Here is basically what they’re doing. They’ve noticed that touchscreen tablets and phones are quite popular, so they’re trying to build more touch capability into Windows. Except they’ve done more than that; they’ve designed this new interface – Metro UI – specifically for touchscreen devices. And to be fair, it basically looks great; a tablet with that UI could easily be as good as the iPad, if it had the right hardware. But they’ve made Metro the default UI, for everything. If you have a desktop PC with one (or more) big non-touchscreen monitor, then if you upgrade to Windows 8 you’ll be presented with the same interface as if you’re using a Win8 touchscreen tablet. You’ll have to click an icon to get back to the desktop, and even then the new UI replaces the start menu. So if you want to launch a program, you’ll press the start button and the new interface will open in fullscreen.

I’ve not used the latest version of Windows 8, so it might be better now. But when they released the first beta version to the public a few months ago, I installed it onto a non-touch laptop. My thought was that it’s pretty much unusable. It’s perfectly stable, don’t get me wrong. But they’ve moved everything around, hidden basic stuff (e.g. turning the computer off), and basically messed it up. I think that if I bought a new computer that came with Win 8, it wouldn’t take me long before I gave up and “downgraded” to Win 7 (quotes because it just isn’t a downgrade; Windows 7 is a great OS, much better than 8).

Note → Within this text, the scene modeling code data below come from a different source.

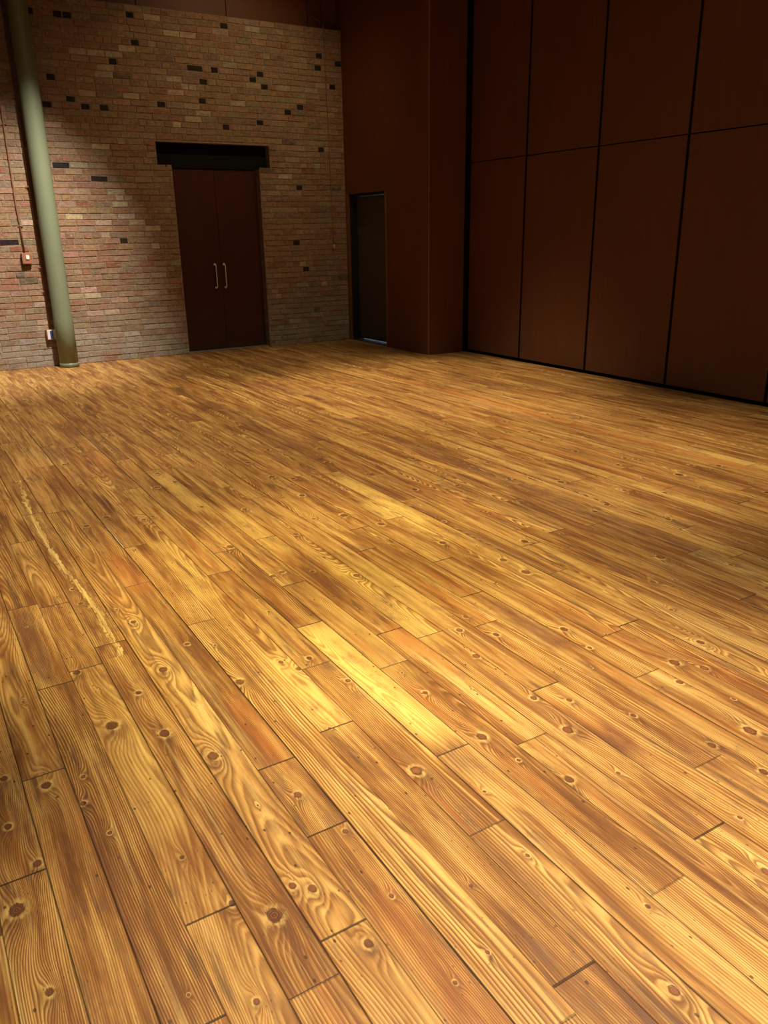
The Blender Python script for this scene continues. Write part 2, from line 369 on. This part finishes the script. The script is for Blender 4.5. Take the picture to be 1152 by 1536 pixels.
def build_floor():
    rng = random.Random(11)
    seams = {k: SEAM.get(k, rng.choice([.1, .2, .3, .45, .6, .8])) for k in range(KMIN, KMAX+2)}
    verts, faces = [], []
    A = {a: [] for a in ('seed', 'ends', 'seam', 'stain', 'tone', 'knot_a', 'knot_b', 'knot_c')}
    NU = 4; us = [i/NU for i in range(NU+1)]
    for k in range(KMIN, KMAX+1):
        xl, xc = X0 + W*k, X0 + W*(k+.5)
        cuts = sorted(OBS.get(k, []))
        if not cuts: cuts = [rng.uniform(.4, 3.)]
        while cuts[0] > YMIN + .4: cuts.insert(0, cuts[0] - rng.uniform(.9, 2.8))
        while cuts[-1] < YMAX - .5: cuts.append(cuts[-1] + rng.uniform(.9, 2.8))
        cuts = [YMIN] + [c for c in cuts if YMIN+.3 < c < YMAX-.3] + [YMAX]
        kn = [(a, b, s/1000.) for a, b, s in KN if int(math.floor((a-X0)/W + 1e-6)) == k]
        known = (-2 <= k <= 18)
        y = YMIN + rng.random()
        while y < YMAX:
            s = rng.choice([.004, .005, .006, .008, .011, .013])
            if known and y < 4.3: s = rng.choice([.003, .004, .005])
            c = (xl + W*rng.uniform(.12, .88), y, s)
            if all((c[0]-q[0])**2 + (c[1]-q[1])**2 > .16**2 for q in kn): kn.append(c)
            y += rng.uniform(.5, 1.9) if known and y < 4.3 else rng.uniform(.35, 1.3)
        sts = [s for s in STAIN if s[0] == k]
        for y0, y1 in zip(cuts, cuts[1:]):
            seed = (rng.random(), rng.random(), rng.random())
            tone = (rng.gauss(-.01, .08), 0, rng.uniform(.55, 1.0))
            bst = 0.9 if (k in OBS and any(abs(y0-q) < .01 or abs(y1-q) < .01 for q in OBS[k])) else rng.uniform(.3, .8)
            nv = max(1, int(math.ceil((y1-y0)/.08)))
            ys = [y0 + (y1-y0)*i/nv for i in range(nv+1)]
            base = len(verts)
            for yy in ys:
                for uu in us: verts.append((xl + W*uu, yy, 0.))
            for i in range(nv):
                ym = .5*(ys[i]+ys[i+1])
                kk = sorted(kn, key=lambda q: abs(q[1]-ym) - q[2]*6)[:3]
                while len(kk) < 3: kk.append((xc, 99., .005))
                for j in range(NU):
                    a = base + i*(NU+1) + j
                    faces.append((a, a+1, a+NU+2, a+NU+1))
                    for (uu, yy) in ((us[j], ys[i]), (us[j+1], ys[i]), (us[j+1], ys[i+1]), (us[j], ys[i+1])):
                        st = [0., 0., 0.]
                        for (_, a0, a1, uc, hw, ch, amt) in sts:
                            fy = smooth(a0-.06, a0+.06, yy) * (1-smooth(a1-.06, a1+.06, yy))
                            fu = 1 - smooth(hw*.55, hw*1.25, abs(uu-uc))
                            st[ch] = max(st[ch], amt*fy*fu)
                        A['stain'] += st
                        A['seed'] += seed; A['tone'] += tone
                        A['ends'] += (y0, y1, xc); A['seam'] += (seams[k], seams[k+1], bst)
                        for nm, q in zip(('knot_a', 'knot_b', 'knot_c'), kk): A[nm] += q
    o = mesh_obj('floor', verts, faces, m_floor)
    for nm, d in A.items():
        at = o.data.attributes.new(nm, 'FLOAT_VECTOR', 'CORNER'); at.data.foreach_set('vector', d)
    return o
fl = build_floor(); tag(fl, kind='structure')

# ------------------------------------------------------------------ brick wall
DARK = [(2.12, 4.12, 1), (2.42, 4.12, 1), (2.54, 4.13, 1), (3.3, 4.21, 1), (3.27, 3.91, 1), (3.04, 3.68, 1), (2.2, 3.45, 1), (2.4, 3.22, 2), (2.12, 3.14, 1), (2.54, 3.14, 1), (2.77, 3.14, 1), (3.56, 3.22, 1), (2.24, 2.45, 2), (2.67, 2.28, 2), (4.47, 4.21, 1), (4.15, 3.68, 2), (4.33, 3.68, 1), (4.12, 3.53, 1), (5.0, 3.68, 1), (4.86, 3.6, 1), (5.06, 3.52, 1), (4.1, 3.29, 1), (5.86, 3.99, 1), (5.88, 3.83, 1), (6.18, 3.91, 1), (6.06, 3.6, 1), (5.42, 3.22, 1), (5.53, 3.29, 1), (4.48, 2.98, 2), (4.97, 3.05, 1), (5.85, 2.74, 1), (5.49, 2.25, 1), (5.44, 1.47, 1), (5.5, 1.08, 1), (5.73, 0.52, 1), (1.48, 1.56, 2), (2.84, 1.56, 1)]
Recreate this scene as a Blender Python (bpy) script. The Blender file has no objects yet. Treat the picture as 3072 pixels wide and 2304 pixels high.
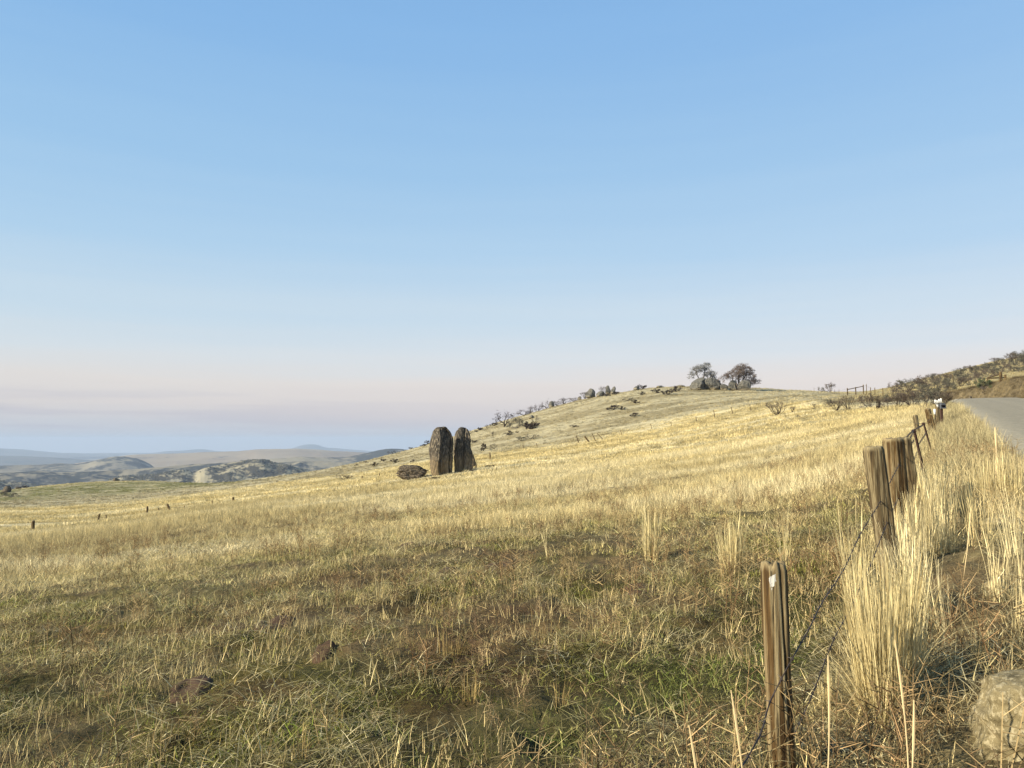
import bpy, bmesh, math, random
import numpy as np
from mathutils import Vector, Matrix

# ------------------------------------------------------------------ camera, sky, sun
SC = bpy.context.scene
COL = SC.collection
F = 750.0                       # focal length in picture pixels (1024 wide)
HZ = 440.0                      # picture row of the horizon
TH = math.atan((HZ - 384.0) / F)
EYE = 1.6
cam_d = bpy.data.cameras.new('camera')
cam_d.sensor_width = 36.0
cam_d.lens = 36.0 * F / 1024.0
cam_d.clip_start = 0.05
cam_d.clip_end = 60000.0
cam = bpy.data.objects.new('camera', cam_d)
COL.objects.link(cam)
cam.location = (0, 0, EYE)
cam.rotation_euler = (math.radians(90) + TH, 0, 0)
SC.camera = cam

SUN_AZ = math.radians(-114)     # clockwise from the view direction (+Y): left and a little behind
SUN_EL = math.radians(25)
world = bpy.data.worlds.new('World')
SC.world = world
world.use_nodes = True
SC.view_settings.view_transform = 'Standard'
SC.view_settings.look = 'None'
SC.view_settings.exposure = 1.0
SC.view_settings.gamma = 1.0


def lin(r, g, b):
    f = lambda c: (c / 255 / 12.92) if c / 255 <= 0.04045 else ((c / 255 + 0.055) / 1.055) ** 2.4
    return (f(r), f(g), f(b), 1.0)


def N(nt, typ, **kw):
    n = nt.nodes.new(typ)
    ins = kw.pop('ins', {})
    for k, v in kw.items():
        setattr(n, k, v)
    for k, v in ins.items():
        if isinstance(v, bpy.types.NodeSocket):
            nt.links.new(v, n.inputs[k])
        else:
            n.inputs[k].default_value = v
    return n


def math_n(nt, op, a, b=None, c=None, clamp=False):
    n = nt.nodes.new('ShaderNodeMath'); n.operation = op; n.use_clamp = clamp
    for i, v in enumerate((a, b, c)):
        if v is None: continue
        if isinstance(v, bpy.types.NodeSocket): nt.links.new(v, n.inputs[i])
        else: n.inputs[i].default_value = v
    return n.outputs[0]


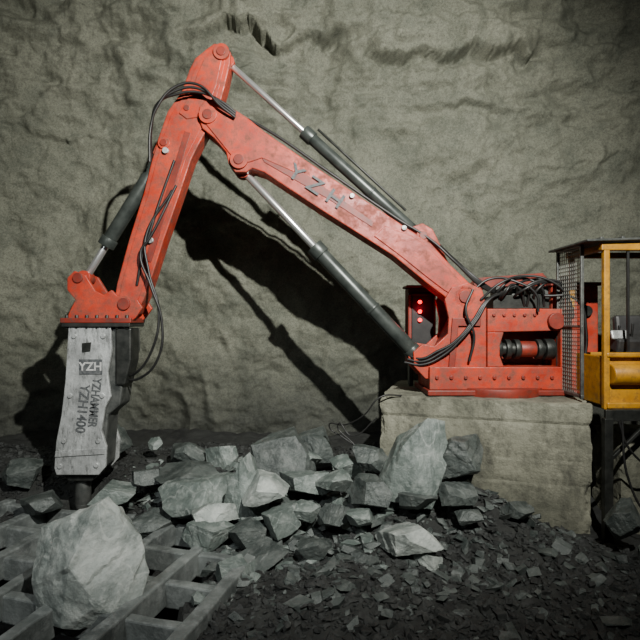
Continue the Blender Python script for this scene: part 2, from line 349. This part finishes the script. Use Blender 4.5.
text('logo_lettering','YZH',B(92.5,366.5,-.315),.19,0,LWHITE,HH,1)
text('hammer_lettering','YZHAMMER',B(96,402,-.305),.20,math.radians(96),INK,HH,.75)
text('hammer_model_lettering','YZH1400',B(84,408,-.305),.22,math.radians(96),INK,HH,.9)

# ---------------------------------------------------------------- red control box
CB=empty('electrical_control_box',(1.8,9.3,2.0))
boxes('cabinet',[(1.83,9.35,3.1,.50,.35,1.35),(1.83,9.35,3.80,.58,.45,.05)],REDD,CB,.02)
boxes('cabinet_hood',[(1.83,9.15,3.66,.5,.12,.04)],BLK,CB)
boxes('cabinet_door',[(1.83,9.165,3.15,.38,.03,1.1)],BLK,CB)
boxes('cabinet_stand',[(1.65,9.35,2.22,.07,.2,.42),(2.0,9.35,2.22,.07,.2,.42)],DSTEEL,CB)
cyls('indicator_lamps',[(Vector((1.78,9.14,z)),Vector((1.78,9.10,z)),.035) for z in (3.52,3.35,3.2)],LED,CB,0)
l=bpy.data.lights.new('indicator_glow','POINT'); l.color=(1,.03,.06); l.energy=1.5; l.shadow_soft_size=.05
lo=bpy.data.objects.new('indicator_glow',l); lo.location=(1.8,8.98,3.4); C.objects.link(lo); par(lo,CB)

HP=empty('hydraulic_power_pack',(4.25,8.9,2.0))
boxes('tank',[(4.25,8.9,2.90,.78,.75,1.75)],RED,HP,.03)
boxes('tank_lid',[(4.25,8.9,3.80,.84,.82,.06)],REDD,HP)
cyls('filler_cap',[(Vector((4.25,8.85,3.82)),Vector((4.25,8.85,3.95)),.09)],DSTEEL,HP)
boxes('tank_feet',[(3.95,8.9,2.02,.1,.7,.08),(4.55,8.9,2.02,.1,.7,.08)],DSTEEL,HP)
cyls('gauge',[(Vector((4.42,8.53,3.35)),Vector((4.42,8.46,3.35)),.09)],DSTEEL,HP)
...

I genuinely don’t understand why Microsoft are going down this route. No-one needs or wants a tablet that can do everything a desktop can, and using an interface developed for touchscreens on a non-touch PC is inherently annoying. And also, touch isn’t always useful; do you really want to be reaching across your desk to touch your display?

I can understand an argument for there being a degree of interoperability; for the two types of system to be able to talk to each other, and easily share files. That’s pretty much a given. But different types of machines – touch versus non-touch, mobile vs non-mobile – really place different requirements for the UI.

Microsoft seem to think touch is the future. I think they’re right, for some cases. I think tablet computers like the iPad (although actually, at the moment it’s just the iPad) could work really well as main computers for a large number of people. I use my iPad a lot (right now, for instance!), and there are really only specific instances where I actually need to use a proper computer. I think Microsoft think that too, hence why they’ve put so much emphasis on Metro.

But, if that’s the case, then people will be using devices that look very different to the computer they use today. And as I’ve mentioned, those devices are designed to be used in very different ways, so the UIs need to be designed differently to cater for that. The backend of a tablet and PC OS might look similar, but there’s no need to require the same interface on both. That is, Microsoft could design one version of Windows, but with two very different interfaces, depending on the device it’s installed on; the difference being that you only install and use one type of interface, rather than having both and flitting between the two. That’d be a bit messy (they should start their tablet/mobile OS afresh, like Apple did with iOS… and like Microsoft have already done with Windows Phone), but it’d possibly be a cost-effective way to provide software to various classes of device, and maintain interoperability between the two.

As it is, Windows 8 is basically a complete mess. If they release it like this, I reckon it’ll get a terrible reception, even worse than Vista got (Vista was actually a pretty decent OS, the problems were mostly not Microsoft’s fault). If that happens, I can only guess as to what’ll happen to Microsoft. Bad things, probably.